Following a bitter campaign that pitted traditionalists against secular modernists, French Jewry this week re-elected Rabbi Joseph Sitruk to a second seven-year term as France’s chief rabbi.
In voting that was open to delegates of the Consistoire Central, which oversees the religious needs of the French Jewish community, Sitruk won Sunday’s election by 121-75, with two abstentions.
Sitruk, 49, was opposed by Rabbi Gilles Bernheim, 42, a chaplain serving Parisian students.
Sitruk, who was born in Tunisia, had the backing of Sephardic Jews who emigrated to France from North Africa when their countries became independent in the 1950s and 1960s. Sephardic Jews now represent the majority of France’s Jewish community, which is estimated at between 600,000 and 700,000.
Bernheim, an Ashkenazic Jew from eastern France, was supported by the leadership of CRIF, the umbrella organization of French Jewish communal groups.
The campaign was marked by charges from CRIF leaders that Sitruk was increasingly leading the community in the direction of his own brand of Orthodox Jewish fundamentalism.
Observers believe his election victory may result in a widening gap between the Orthodox and secularist branches of French Jewry.
‘A PAINFUL, DIFFICULT DAY’
"This was a very painful, very difficult day," Sitruk said after his re-election. "The community is hurt, and I now see as my goal the beginning of a deeper and more fruitful dialogue.
"I now want to take this community, without dividing it, to where it needs to be taken," Sitruk added.
Challenger Bernheim said after the election that there was neither a winner nor a loser.
"The only winner is the Jewish community," he said, adding, "I wish mazel tov to Chief Rabbi Sitruk."
Sitruk had triggered several controversies during his first term in office.

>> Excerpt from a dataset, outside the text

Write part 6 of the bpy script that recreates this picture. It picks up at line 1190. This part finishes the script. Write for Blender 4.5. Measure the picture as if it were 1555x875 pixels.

During the campaign, there were charges that he had been cavalier in his handling of funds and that he had created his own financial network that bypassed the Consistoire Central’s fiscal controls.
Another stir arose last month after the French weekly Globe Hebdo revealed that the tuition of at least seven of the chief rabbi’s nine children was paid for by the Consistoire even though none of them attended schools supervised by the Consistoire Central or the mainstream French Jewish Social Fund.
Sitruk would not comment on the charges.
While Sitruk’s alleged financial improprieties were kept relatively secret until recently, some of his political pronouncements have been a source of widespread controversy.
Sitruk’s announcement in March that the country’s Jews should not vote in this year’s local elections because they were held on the first day of Passover angered many who thought he was driving a wedge between French Jewry and the government.
Likewise, his cool stance toward the Israeli-Palestinian self-rule accord, along with his criticism of any land-for-peace deals in Israel’s negotiations with its Arab neighbors, angered many French Jews, including former Chief Rabbi Rene Sirat.
"One cannot at the same time salute the Oslo achievement and declare that each square inch of the Holy Land is sacred," Sirat said, referring to the series of secret meetings in the Norwegian capital that led to the signing of the self-rule accord last September.
Despite the criticisms, Sitruk is widely acknowledged as a charming and gifted speaker who has succeeded in attracting huge crowds to his public appearances.
In a recent interview with the French Jewish weekly Actualite Juive, Sitruk voiced some criticism of the chief rabbinate’s seven-year term, saying that it should be left to his own discretion when to step down.
The suggestion was greeted less than enthusiastically by the Consistoire Central.